Con estos elementos, ese tema, ¡y esos nombres!, la filiación nabokoviana resulta inocultable. (Aquí es donde llegamos a la antropofagia literaria, la masticación del maestro). Pero Nabokov tiene fuego suficiente para cocinar a fondo la envidia de sus epígonos. En el libro cuyo tema es el evidente modelo de este: La verdadera vida de Sebastian Knight, Nabokov cuece hasta la médula el misterio del creador que sólo existe en su obra. El único hermano del artista es el propio artista, cuando no está creando; ese ser anónimo que come solitario en un restaurante, leyendo un libro en cuya tapa figura su nombre. En tanto que a Lanchester se le pasa el tiempo y las 220 páginas en batir las salsas.

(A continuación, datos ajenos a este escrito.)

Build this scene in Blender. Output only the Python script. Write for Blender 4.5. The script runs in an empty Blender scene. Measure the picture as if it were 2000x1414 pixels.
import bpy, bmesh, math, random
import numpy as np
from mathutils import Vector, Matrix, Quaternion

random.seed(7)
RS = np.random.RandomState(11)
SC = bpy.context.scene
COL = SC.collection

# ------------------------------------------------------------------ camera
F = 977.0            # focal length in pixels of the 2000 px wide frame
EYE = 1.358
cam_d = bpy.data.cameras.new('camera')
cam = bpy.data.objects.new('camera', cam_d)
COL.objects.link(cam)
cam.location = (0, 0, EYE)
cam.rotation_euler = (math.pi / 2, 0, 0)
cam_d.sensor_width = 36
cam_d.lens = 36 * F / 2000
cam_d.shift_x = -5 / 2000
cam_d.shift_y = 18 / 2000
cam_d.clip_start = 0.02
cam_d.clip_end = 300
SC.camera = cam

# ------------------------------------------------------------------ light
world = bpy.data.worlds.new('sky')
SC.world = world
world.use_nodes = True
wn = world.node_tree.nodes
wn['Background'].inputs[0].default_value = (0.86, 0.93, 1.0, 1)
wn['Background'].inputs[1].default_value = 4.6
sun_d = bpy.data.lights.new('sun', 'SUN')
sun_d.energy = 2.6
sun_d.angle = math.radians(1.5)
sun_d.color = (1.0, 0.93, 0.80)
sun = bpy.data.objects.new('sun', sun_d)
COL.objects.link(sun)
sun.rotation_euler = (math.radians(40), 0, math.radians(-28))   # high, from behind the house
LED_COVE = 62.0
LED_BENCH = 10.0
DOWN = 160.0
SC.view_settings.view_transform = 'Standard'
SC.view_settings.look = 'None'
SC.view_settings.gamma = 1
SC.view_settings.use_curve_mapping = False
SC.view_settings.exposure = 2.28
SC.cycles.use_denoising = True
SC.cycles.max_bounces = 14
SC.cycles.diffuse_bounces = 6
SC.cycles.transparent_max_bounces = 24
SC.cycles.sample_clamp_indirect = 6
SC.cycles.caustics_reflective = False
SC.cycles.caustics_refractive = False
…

Puede que esto sea lo que distingue a los grandes chefs de los pinches de cocina. Los grandes no sólo gustan, también alimentan. Los pinches dejan con hambre. John Lanchester -muy posmodernamente- se luce con las guarniciones y elude el plato de fondo. Nos abruma con salsas y acompañamientos, mientras sirve crudos los ingredientes centrales: la carne de su historia. Cuando por fin nos trae el plato principal, ya el lector se ha comido toda la panera, se hartó y se fue al boliche de al lado. A uno que quizá sea menos elegante, pero atendido por su propio dueño.